>> begin Supplied material

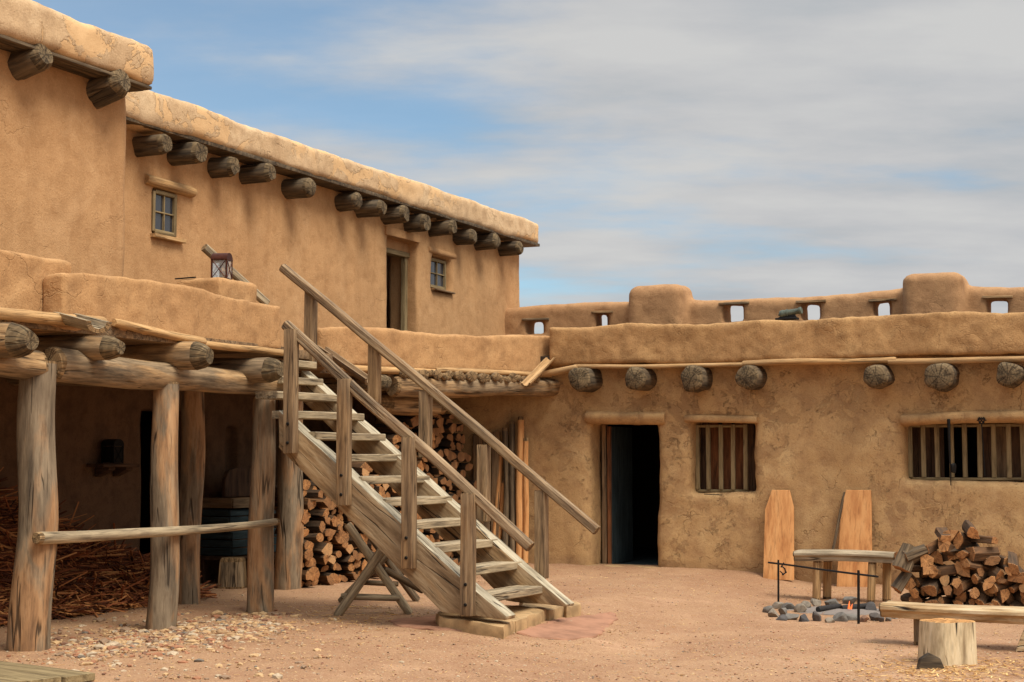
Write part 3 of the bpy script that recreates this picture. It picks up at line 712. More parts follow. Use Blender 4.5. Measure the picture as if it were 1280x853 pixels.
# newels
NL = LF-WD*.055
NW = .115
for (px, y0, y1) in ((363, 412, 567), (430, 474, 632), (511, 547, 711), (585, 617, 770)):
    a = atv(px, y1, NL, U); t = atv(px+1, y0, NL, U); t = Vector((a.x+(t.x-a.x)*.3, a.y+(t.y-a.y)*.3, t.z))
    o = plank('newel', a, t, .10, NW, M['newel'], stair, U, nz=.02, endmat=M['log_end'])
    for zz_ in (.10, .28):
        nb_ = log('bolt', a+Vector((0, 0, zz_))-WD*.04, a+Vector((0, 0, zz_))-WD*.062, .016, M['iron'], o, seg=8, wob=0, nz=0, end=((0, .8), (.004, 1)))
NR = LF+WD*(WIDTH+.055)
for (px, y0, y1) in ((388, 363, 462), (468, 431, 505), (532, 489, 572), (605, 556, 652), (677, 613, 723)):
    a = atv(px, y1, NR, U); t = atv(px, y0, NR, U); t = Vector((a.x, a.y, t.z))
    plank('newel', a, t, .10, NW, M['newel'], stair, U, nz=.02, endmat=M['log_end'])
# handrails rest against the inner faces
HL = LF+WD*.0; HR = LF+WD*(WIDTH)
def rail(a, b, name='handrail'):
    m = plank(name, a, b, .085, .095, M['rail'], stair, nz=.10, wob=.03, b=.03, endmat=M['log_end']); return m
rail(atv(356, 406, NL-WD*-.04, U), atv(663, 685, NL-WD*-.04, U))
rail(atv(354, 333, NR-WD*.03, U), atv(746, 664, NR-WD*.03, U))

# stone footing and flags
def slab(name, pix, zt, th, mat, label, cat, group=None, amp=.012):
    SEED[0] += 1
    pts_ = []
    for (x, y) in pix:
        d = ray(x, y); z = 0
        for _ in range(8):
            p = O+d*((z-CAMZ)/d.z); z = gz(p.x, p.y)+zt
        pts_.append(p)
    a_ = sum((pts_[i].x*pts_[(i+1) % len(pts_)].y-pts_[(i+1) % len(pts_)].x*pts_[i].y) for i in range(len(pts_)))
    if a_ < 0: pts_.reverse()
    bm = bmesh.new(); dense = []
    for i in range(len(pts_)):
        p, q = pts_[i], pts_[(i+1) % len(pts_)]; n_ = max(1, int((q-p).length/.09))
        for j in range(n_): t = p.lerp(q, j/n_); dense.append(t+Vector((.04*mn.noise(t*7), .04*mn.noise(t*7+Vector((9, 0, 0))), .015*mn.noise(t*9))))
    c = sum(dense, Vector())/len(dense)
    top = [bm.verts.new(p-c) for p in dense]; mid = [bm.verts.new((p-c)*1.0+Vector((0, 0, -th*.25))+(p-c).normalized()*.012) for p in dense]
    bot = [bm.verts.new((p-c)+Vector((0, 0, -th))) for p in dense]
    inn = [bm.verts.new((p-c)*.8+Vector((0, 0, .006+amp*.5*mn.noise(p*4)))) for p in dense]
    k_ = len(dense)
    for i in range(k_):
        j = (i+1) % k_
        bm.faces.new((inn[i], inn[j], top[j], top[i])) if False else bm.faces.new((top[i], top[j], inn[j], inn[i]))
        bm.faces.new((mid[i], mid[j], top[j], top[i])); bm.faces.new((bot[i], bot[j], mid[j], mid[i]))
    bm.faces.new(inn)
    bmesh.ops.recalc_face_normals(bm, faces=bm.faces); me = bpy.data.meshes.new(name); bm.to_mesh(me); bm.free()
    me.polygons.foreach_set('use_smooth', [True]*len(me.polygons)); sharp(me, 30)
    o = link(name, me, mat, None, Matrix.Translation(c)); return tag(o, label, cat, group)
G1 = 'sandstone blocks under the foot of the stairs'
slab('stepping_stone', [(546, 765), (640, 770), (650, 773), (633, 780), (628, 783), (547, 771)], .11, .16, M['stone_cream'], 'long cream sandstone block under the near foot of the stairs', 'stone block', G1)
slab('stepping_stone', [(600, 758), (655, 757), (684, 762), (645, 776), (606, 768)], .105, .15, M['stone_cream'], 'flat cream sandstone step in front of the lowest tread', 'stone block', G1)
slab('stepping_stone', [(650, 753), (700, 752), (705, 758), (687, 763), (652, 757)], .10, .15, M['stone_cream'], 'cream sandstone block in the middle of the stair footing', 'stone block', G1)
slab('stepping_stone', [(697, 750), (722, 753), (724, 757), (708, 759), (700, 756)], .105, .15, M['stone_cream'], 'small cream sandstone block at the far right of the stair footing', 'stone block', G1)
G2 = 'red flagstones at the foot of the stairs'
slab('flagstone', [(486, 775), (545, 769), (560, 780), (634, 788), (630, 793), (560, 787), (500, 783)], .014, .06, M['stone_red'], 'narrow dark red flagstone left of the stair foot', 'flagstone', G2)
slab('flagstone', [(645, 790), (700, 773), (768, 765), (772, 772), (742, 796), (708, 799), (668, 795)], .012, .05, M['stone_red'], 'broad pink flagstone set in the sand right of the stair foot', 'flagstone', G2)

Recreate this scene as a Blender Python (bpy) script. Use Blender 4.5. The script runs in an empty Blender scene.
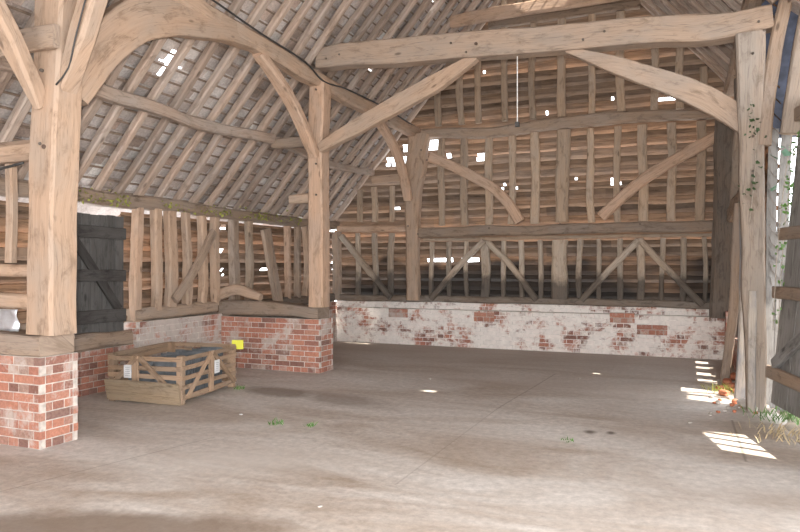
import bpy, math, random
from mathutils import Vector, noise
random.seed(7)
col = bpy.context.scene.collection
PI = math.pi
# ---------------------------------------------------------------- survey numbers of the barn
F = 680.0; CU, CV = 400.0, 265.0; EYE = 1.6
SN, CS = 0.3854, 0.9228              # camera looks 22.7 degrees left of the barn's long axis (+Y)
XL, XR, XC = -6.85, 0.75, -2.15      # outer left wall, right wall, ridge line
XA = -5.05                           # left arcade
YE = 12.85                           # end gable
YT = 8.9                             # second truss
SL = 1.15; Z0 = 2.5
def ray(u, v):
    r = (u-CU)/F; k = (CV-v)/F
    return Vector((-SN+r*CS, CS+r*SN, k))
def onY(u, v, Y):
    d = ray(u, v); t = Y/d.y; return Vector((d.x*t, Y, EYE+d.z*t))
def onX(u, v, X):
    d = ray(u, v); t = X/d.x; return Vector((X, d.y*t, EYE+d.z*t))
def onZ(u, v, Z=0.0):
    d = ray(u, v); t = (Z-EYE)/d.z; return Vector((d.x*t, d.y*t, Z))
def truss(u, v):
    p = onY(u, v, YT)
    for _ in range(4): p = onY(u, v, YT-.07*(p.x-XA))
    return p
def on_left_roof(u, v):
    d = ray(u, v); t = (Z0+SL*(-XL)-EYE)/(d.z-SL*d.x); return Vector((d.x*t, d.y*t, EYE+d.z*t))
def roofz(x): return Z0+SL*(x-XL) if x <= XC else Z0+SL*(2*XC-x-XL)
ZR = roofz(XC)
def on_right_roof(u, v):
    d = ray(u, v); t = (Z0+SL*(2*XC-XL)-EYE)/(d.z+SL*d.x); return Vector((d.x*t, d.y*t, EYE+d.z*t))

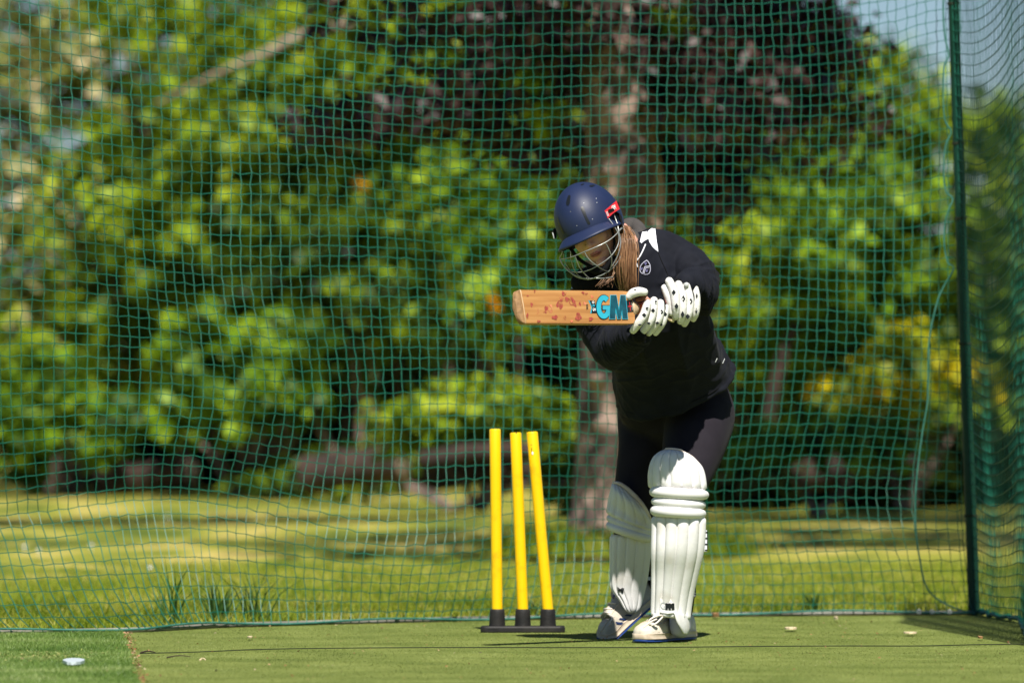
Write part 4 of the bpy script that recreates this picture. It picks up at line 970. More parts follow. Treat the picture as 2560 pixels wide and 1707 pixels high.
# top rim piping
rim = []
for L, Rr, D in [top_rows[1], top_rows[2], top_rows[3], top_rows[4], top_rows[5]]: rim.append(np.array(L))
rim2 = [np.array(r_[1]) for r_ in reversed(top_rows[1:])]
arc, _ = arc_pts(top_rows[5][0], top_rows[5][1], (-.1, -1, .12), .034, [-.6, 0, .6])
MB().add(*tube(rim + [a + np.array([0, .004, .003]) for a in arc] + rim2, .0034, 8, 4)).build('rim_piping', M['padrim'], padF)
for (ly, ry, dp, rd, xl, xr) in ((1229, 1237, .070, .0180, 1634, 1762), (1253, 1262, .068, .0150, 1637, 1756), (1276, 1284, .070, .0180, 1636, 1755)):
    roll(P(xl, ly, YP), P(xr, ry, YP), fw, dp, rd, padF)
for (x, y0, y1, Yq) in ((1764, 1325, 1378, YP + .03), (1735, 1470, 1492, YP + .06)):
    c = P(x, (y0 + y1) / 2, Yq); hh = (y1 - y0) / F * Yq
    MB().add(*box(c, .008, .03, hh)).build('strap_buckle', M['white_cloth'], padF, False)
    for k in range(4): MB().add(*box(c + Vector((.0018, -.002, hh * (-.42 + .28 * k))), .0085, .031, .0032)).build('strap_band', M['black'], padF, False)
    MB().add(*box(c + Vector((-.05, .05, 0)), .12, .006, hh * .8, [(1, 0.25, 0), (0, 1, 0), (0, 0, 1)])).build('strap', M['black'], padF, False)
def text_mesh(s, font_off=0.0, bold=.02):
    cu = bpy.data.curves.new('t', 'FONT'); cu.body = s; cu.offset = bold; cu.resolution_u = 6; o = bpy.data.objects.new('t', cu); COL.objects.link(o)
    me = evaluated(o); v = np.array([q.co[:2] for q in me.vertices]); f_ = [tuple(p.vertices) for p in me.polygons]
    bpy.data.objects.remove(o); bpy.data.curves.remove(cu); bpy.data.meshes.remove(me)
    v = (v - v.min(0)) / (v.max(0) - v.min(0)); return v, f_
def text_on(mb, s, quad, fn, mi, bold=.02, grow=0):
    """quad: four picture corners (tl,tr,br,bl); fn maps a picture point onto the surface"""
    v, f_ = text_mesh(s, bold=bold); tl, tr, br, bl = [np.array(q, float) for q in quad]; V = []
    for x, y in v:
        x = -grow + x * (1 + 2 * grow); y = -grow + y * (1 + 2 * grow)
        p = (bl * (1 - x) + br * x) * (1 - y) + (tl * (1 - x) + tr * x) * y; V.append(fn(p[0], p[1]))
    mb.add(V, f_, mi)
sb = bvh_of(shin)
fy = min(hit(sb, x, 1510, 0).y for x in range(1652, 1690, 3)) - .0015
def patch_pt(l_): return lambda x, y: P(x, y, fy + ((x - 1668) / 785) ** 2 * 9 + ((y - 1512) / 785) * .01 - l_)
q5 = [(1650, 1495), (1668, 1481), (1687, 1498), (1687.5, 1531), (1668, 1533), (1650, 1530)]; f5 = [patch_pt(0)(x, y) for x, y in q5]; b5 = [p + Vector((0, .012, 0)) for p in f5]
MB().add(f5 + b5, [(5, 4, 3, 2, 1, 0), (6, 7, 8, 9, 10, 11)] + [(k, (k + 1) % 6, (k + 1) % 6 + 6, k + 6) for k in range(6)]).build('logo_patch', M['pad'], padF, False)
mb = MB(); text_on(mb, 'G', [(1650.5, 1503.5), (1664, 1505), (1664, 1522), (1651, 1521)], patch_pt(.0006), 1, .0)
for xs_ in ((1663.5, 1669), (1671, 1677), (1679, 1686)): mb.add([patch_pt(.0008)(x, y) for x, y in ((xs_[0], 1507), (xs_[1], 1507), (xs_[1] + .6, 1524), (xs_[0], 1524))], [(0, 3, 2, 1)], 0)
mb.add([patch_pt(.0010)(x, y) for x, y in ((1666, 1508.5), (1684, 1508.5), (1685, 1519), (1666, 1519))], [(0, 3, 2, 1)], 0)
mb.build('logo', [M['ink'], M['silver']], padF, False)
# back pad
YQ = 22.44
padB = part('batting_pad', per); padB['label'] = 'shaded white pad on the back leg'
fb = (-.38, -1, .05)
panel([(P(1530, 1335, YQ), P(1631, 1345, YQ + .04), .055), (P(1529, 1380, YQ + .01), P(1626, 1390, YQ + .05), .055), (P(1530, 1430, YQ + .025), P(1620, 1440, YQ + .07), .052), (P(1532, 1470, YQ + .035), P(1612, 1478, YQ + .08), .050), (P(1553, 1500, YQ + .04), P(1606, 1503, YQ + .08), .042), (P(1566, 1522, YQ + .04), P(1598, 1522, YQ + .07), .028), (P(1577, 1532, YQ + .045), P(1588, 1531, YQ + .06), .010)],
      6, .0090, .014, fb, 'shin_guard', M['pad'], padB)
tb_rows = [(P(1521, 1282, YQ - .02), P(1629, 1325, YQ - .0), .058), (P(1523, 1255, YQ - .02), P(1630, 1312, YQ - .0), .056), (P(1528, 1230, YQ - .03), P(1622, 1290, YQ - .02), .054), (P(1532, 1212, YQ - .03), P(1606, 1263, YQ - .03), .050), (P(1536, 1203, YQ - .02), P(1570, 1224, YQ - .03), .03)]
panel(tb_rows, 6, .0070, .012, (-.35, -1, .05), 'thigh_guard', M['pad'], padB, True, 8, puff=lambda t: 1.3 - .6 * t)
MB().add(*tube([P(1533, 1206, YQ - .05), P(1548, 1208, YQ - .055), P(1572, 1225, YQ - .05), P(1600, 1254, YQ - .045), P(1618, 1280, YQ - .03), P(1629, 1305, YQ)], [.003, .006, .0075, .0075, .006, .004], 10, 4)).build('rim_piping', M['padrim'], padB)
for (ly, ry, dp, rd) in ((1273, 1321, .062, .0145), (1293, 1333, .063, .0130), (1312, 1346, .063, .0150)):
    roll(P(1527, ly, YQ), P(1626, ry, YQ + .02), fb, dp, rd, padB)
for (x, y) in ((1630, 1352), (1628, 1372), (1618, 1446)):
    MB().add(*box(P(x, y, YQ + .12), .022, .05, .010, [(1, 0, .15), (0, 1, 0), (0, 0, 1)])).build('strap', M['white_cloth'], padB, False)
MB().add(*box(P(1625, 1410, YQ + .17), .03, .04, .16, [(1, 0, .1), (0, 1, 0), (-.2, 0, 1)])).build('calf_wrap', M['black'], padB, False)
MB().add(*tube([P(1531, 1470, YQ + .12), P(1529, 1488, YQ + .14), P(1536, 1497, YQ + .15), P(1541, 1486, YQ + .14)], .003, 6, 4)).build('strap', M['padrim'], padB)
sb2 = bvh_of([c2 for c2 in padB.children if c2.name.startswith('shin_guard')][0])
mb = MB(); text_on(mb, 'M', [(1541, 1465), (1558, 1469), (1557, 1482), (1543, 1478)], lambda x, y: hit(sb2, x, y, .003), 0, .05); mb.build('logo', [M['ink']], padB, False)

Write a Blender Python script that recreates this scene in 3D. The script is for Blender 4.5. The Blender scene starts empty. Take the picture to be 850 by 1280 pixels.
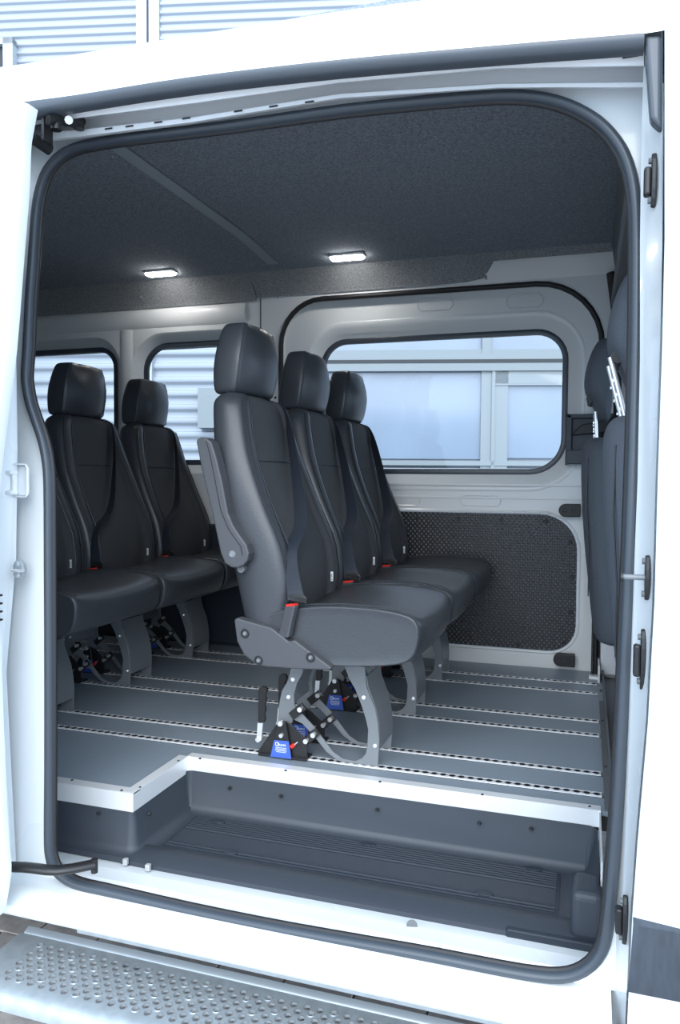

>> end Supplied material

_Set exercise:_ From the material above, copy each line that includes the word "picks".

_Full response:_
Write part 3 of the bpy script that recreates this picture. It picks up at line 712. More parts follow. Use Blender 4.5. Measure the picture as if it were 1280x853 pixels.
Write part 4 of the bpy script that recreates this picture. It picks up at line 970. More parts follow. Treat the picture as 2560 pixels wide and 1707 pixels high.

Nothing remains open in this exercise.